IMAGE: Villagers rescued during the Kashmir floods in 2014. Photograph: Umar Ganie

In Derangement Ghosh describes, in grim detail, the possibility of India having a permanently semi-submerged Mumbai soon. That should have Mumbaikars as anxious as Venice or Nauru of ocean rise and increased cyclonic activity.

A day before my interview, he was at a Mumbai radio station and responded to questions from local listeners on how 'Bombay represents a great concentration of risk' in this respect. He was taken aback -- he laughs in disbelief as he recounts it -- how most of his audience had not thought of this scenario, even though it was not improbable at all, with the July 26, 2005, flood providing a prescient warning of the city's future.

The conversation turns to the fraught times we are living through and other calamities the world is facing. And how they might all be connected. Terrorism. Poverty. Weather. The supremacy of the gun. Migration.

"See, these things are not actually separate even though they manifest themselves in different ways," says Ghosh. "When we look at what is happening in the world today, it is not as though things are as bad as they were, for example, in the Second World War."

"When we speak of war," he points out, "we can also see a solution. We can see the end of a war. In this particular case, what makes it actually feel so difficult is that is hard to see an end. It is not like a war, hard to see that there is any solution to (these) things."

"There are even more direct connection, for example, (between) terrorism, migration and so on. There are climate impacts which will lead to intensifying migration," he says. "There was a great drought in Syria in 2008. This drought led to many, many people moving to the cities. They could no longer make their living from the countryside. And this had a deeply destabilising effect on Syria. Of course, there were many, many political (issues), so we don't know really how to separate one problem from another."

"In India, this year, because of the drought hundreds of thousands of people have moved from various drought-stricken areas into cities. Fortunately it has not had a destabilising effect on the country yet," he says. "But if this process intensifies, who knows what will happen because no city can keep on absorbing unlimited numbers of migrants."

"All these issues may have consequences we can't anticipate," says Ghosh. "I can foresee circumstances where we solve (the issues) in relation to terrorism. But it is very hard to see how we can solve the long-term drought in Syria. How do we solve that?"

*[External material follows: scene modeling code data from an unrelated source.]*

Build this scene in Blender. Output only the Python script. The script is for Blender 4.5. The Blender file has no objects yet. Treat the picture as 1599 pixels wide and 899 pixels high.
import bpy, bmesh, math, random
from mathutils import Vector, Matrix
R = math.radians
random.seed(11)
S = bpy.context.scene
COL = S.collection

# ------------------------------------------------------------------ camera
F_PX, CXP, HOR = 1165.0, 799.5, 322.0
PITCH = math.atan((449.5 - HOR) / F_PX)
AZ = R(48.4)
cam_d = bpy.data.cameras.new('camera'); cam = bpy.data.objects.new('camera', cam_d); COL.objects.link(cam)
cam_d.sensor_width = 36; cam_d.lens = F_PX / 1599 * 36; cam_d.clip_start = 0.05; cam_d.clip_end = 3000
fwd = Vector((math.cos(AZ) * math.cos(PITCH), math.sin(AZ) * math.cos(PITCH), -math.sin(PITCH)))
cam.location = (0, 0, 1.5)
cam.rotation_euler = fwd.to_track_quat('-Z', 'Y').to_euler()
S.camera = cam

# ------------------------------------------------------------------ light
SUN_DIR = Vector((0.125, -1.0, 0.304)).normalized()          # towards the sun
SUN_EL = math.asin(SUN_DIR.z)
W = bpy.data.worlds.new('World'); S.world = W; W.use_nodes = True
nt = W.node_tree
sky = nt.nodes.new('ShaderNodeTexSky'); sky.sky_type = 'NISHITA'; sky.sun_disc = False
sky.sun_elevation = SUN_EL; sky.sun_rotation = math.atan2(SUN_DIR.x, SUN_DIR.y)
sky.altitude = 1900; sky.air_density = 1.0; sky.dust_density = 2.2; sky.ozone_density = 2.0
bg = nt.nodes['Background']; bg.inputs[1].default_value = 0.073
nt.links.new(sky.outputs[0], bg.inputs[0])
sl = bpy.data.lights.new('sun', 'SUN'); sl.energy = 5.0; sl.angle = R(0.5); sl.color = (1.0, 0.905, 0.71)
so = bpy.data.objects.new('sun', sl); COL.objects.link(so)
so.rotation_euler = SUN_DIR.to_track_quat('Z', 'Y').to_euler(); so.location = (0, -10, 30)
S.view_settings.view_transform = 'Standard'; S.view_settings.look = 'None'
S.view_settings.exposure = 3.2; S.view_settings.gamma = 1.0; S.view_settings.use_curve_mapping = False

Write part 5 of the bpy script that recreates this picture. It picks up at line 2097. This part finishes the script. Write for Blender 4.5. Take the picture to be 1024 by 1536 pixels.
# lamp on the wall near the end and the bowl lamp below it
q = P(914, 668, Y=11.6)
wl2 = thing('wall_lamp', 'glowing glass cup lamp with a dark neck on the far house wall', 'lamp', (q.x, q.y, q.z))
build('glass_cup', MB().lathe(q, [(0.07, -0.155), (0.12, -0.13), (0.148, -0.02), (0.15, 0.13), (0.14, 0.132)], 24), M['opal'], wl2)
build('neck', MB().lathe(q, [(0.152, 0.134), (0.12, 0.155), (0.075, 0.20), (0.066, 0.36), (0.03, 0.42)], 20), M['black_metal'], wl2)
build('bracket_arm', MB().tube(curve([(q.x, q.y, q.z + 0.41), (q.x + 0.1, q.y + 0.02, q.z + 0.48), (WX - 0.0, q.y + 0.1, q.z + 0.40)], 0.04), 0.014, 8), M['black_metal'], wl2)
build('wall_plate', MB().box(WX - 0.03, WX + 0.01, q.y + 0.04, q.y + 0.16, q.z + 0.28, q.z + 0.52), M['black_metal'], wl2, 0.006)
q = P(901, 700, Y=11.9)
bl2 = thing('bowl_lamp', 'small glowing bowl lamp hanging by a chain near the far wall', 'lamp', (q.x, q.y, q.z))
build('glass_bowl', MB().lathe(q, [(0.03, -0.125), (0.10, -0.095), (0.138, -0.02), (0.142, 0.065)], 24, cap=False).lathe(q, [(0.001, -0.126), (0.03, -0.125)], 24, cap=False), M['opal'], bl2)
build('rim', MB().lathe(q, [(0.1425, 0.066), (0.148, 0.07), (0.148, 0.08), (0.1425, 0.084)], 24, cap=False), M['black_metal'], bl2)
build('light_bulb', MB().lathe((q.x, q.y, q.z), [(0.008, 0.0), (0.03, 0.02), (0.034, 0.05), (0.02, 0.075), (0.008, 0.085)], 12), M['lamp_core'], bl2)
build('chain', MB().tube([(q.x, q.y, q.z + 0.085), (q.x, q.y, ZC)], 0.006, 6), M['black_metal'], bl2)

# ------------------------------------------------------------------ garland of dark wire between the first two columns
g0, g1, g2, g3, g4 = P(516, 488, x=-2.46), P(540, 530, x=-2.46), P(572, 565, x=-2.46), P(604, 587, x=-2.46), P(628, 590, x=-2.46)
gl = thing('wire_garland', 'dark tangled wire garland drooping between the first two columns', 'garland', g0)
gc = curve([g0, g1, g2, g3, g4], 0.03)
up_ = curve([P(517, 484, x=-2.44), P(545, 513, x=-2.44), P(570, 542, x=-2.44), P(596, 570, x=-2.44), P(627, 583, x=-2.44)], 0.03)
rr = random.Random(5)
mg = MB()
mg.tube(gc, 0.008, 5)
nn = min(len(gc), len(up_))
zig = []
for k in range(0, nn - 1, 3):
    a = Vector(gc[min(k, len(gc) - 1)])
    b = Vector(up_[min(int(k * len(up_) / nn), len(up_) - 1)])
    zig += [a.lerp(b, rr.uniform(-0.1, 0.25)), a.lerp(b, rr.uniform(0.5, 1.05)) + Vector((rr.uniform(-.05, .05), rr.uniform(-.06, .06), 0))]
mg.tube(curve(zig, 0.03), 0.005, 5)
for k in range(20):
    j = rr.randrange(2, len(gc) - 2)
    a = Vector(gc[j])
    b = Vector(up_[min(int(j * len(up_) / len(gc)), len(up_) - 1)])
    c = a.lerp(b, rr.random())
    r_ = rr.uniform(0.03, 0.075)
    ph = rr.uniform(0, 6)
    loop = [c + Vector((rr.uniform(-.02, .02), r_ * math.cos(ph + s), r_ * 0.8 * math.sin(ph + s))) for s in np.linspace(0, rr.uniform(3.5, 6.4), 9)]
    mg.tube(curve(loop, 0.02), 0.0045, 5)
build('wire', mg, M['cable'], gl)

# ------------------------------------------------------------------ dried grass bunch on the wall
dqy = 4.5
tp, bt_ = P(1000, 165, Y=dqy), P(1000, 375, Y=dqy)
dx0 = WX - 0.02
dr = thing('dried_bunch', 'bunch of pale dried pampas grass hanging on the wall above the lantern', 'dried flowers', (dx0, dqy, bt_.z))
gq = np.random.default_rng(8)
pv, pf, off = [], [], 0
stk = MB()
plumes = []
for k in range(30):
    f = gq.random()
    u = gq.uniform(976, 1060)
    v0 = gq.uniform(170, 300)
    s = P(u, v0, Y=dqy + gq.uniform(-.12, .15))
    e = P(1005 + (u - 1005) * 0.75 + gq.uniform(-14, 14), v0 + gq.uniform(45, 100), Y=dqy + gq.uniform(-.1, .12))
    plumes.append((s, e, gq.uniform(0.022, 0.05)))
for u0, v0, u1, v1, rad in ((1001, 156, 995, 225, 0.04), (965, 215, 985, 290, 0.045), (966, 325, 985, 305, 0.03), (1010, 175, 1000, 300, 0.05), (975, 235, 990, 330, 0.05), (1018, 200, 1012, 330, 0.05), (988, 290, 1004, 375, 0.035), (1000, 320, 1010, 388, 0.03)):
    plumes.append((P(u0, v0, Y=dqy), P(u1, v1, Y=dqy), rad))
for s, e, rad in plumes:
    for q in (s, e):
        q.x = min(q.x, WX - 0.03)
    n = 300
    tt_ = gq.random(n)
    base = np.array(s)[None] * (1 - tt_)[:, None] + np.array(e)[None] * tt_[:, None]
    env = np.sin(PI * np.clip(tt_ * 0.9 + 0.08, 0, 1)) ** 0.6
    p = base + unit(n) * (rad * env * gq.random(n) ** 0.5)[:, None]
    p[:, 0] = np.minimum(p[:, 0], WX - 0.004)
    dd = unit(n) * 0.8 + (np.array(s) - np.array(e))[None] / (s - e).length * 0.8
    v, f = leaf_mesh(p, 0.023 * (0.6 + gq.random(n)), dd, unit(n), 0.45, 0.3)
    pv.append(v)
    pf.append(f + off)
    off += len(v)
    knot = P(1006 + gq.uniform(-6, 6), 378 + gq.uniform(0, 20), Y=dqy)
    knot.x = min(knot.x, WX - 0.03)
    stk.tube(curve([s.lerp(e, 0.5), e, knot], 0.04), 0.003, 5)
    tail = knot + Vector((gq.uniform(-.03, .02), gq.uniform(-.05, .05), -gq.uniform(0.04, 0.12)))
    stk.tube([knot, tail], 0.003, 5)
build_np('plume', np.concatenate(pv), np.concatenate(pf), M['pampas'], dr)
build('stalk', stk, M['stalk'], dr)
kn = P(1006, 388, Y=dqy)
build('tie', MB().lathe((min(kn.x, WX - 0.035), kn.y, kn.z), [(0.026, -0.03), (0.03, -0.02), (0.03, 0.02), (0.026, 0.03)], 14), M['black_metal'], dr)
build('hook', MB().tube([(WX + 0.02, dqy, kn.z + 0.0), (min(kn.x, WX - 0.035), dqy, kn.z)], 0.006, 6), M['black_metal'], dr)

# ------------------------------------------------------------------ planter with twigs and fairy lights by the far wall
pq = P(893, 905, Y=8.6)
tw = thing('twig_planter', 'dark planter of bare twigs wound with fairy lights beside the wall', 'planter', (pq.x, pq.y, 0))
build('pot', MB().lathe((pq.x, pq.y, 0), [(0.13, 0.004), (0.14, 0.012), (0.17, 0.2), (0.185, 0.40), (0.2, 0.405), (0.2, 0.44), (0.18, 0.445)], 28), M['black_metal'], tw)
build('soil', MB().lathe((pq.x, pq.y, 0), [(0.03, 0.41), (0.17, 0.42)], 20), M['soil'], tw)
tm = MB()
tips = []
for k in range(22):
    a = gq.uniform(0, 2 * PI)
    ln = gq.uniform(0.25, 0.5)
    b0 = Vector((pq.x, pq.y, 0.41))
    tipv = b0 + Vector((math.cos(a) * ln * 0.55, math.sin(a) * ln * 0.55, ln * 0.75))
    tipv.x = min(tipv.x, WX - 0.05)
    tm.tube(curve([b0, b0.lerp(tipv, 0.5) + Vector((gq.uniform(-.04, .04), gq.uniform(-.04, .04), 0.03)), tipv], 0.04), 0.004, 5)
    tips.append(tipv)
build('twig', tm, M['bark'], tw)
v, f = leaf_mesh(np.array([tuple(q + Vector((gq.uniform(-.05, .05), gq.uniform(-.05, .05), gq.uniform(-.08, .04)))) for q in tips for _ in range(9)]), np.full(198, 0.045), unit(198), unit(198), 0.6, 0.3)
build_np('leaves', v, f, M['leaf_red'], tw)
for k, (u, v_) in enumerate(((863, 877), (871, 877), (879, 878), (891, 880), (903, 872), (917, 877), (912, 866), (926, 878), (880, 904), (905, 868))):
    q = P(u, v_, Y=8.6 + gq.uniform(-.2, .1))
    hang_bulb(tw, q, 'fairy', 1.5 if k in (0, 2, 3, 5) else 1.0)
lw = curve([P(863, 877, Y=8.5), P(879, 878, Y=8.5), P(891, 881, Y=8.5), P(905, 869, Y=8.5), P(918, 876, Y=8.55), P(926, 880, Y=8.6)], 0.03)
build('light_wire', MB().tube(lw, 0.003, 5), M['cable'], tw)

"We have to prepare for the problems that lie ahead. We all know that large parts of Bangladesh are going to go underwater. Large parts already are going underwater. This in itself is leading to a lot of migration. You know those factories that collapsed in Bangladesh (the Rana Plaza, Dhaka, on April 2013 that killed 1,130 people). A lot was written about the collapse and so on. Very little was written about the fact that most of the people who were working in those factories actually had to abandon their land and move to the city because of the intrusion of salt water. The land had become uncultivable."

"So if the world were a rational place we would be saying: How do we deal with the great numbers of migrants that lie in the future? What are the sorts of institutions (needed)? What are the provisions we can make for them? Where can they be resettled?" he asks.

"These are questions that the international community either doesn't want to ask or is unprepared for. We deal with migration as and when it arises. But these impacts are going to intensify over the future, and we really have made no provisions for dealing with them."